Culture malienne et réseaux sociaux : la ligne rouge franchie ?
Trois des voix les plus reconnues de la musique malienne, Babani Koné, Mariam Bah et Binguini Bagaga, sont aujourd’hui derrière les barreaux à la suite d’un mandat de dépôt rendu le 22 juillet par le Procureur du Pôle national de lutte contre la cybercriminalité.

Poursuivies pour injures réciproques et atteinte à la moralité publique via des échanges jugés offensants en ligne, leur procès est fixé au 4 septembre 2025.
Babani Koné, née en 1968 à Ségou, est une figure traditionnelle de la musique malienne connue et respectée au sein de la diaspora. Mariam Bah et Binguini Bagaga incarnent une génération plus jeune, fortement présente dans les débats numériques contemporains.
Le rappel de leur statut culturel est essentiel dans la mesure où ces artistes ne sont pas que de simples voix publiques, mais des griots contemporains, porteurs de l’image du Mali au-delà des frontières. Dans ce contexte, beaucoup attendent d’eux une retenue, une voix au-dessus de la mêlée, un exemple structurant pour la jeunesse.
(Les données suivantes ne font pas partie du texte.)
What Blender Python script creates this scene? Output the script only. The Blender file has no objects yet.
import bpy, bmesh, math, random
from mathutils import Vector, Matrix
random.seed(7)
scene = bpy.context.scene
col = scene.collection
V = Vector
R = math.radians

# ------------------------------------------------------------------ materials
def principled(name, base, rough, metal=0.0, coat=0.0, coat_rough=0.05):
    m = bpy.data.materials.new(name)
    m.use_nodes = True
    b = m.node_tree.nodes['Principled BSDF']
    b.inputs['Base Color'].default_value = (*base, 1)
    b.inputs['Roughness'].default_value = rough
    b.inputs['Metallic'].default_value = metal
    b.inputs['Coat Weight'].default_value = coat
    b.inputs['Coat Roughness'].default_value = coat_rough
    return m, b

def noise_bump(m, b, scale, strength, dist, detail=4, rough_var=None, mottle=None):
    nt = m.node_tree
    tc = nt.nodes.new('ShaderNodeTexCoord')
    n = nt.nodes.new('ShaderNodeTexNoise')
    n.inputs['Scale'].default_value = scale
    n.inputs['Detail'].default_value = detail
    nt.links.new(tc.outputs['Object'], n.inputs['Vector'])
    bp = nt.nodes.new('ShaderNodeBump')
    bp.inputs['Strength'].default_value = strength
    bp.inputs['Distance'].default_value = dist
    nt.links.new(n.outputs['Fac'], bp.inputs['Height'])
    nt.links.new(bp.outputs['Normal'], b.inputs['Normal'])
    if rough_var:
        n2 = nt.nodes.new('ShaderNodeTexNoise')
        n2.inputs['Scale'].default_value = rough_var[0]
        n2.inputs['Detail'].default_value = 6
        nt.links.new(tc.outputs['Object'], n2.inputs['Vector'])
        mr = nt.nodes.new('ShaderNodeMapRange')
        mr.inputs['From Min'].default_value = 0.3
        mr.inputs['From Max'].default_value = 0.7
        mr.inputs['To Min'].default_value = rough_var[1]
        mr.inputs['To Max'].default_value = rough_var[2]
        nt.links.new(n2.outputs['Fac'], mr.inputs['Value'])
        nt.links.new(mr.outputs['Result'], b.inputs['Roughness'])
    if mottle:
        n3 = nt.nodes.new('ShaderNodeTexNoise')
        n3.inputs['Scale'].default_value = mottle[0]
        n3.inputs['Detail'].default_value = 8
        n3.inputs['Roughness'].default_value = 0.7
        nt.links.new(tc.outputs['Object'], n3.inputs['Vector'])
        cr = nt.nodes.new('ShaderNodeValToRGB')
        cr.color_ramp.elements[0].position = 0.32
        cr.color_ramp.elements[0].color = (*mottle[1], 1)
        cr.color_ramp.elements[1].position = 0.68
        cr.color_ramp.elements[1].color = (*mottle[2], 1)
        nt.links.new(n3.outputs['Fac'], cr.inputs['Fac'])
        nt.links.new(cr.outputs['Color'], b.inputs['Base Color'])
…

Le cas de Mariam Bah et Binguini Bagaga peut être compris sous l’angle de la jeunesse, de l’expérience limitée et de l’exposition amplifiée dans un univers où les réseaux sociaux façonnent l’identité publique. Cela n’exonère aucun comportement, mais permet un éclairage nuancé sur leurs réactions.
Le cas de Babani Koné, à l’inverse, surprend. À l’âge où l’on attend solennité et sagesse, son implication dans ce conflit numérique interroge. Son enracinement culturel devrait inspirer équilibre et vigilance. Que ce soit au Mali ou dans d’autres pays ouest-africains, les artistes de sa stature bénéficient souvent d’une médiation étatique en cas de crise.
En Guinée, lorsque l’artiste Azaya a frappé sa femme, le ministère de la Culture s’est activement mobilisé pour favoriser une réconciliation. Au Mali, aucun cadre institutionnel similaire ne semble exister pour accompagner des personnalités placées sous mandat de dépôt alors qu’elles représentent le pays au-delà de ses frontières.
Il reste essentiel que les artistes maliens se perçoivent avant tout comme des Ambassadeurs culturels, notamment lorsqu’ils se produisent à l’extérieur. C’est l’image du pays qui est en jeu, souvent réduite à celle de l’artiste. Leur trajectoire inspire des milliers de jeunes et leurs paroles peuvent façonner les normes sociales.
Aucun détail des échanges incriminés n’a été rendu public pour éviter une circulation incontrôlée des propos litigieux. La justice malienne s’appuie sur la loi 2019 056 sur la cybercriminalité, plus précisément les articles réprimant la diffusion numérique de contenus contraires aux mœurs publiques (article 20) et les injures en ligne (article 23).
Ce dossier pose une question majeure, celle de la forme de responsabilisation, de médiation ou de défense accordées à des voix qui incarnent l’identité culturelle du pays dans des contextes fragiles politiquement et socialement. Ces artistes étaient-elles laissées à elles-mêmes sur un terrain judiciaire qui s’est mué en arène publique sans filet ?
Le Mali gagnerait à envisager des mécanismes de cadrage pour ses figures culturelles, afin que leur voix reste une fenêtre sur l’âme du pays, en particulier pour les plus jeunes qui les voient comme modèles.
Cette affaire n’est pas seulement une chronique judiciaire. Elle est le reflet d’un moment où culture, expression et responsabilité publique convergent. Et rappelle que la posture d’un artiste dépasse l’art, elle est affaire d’influence collective et de confiance sociale.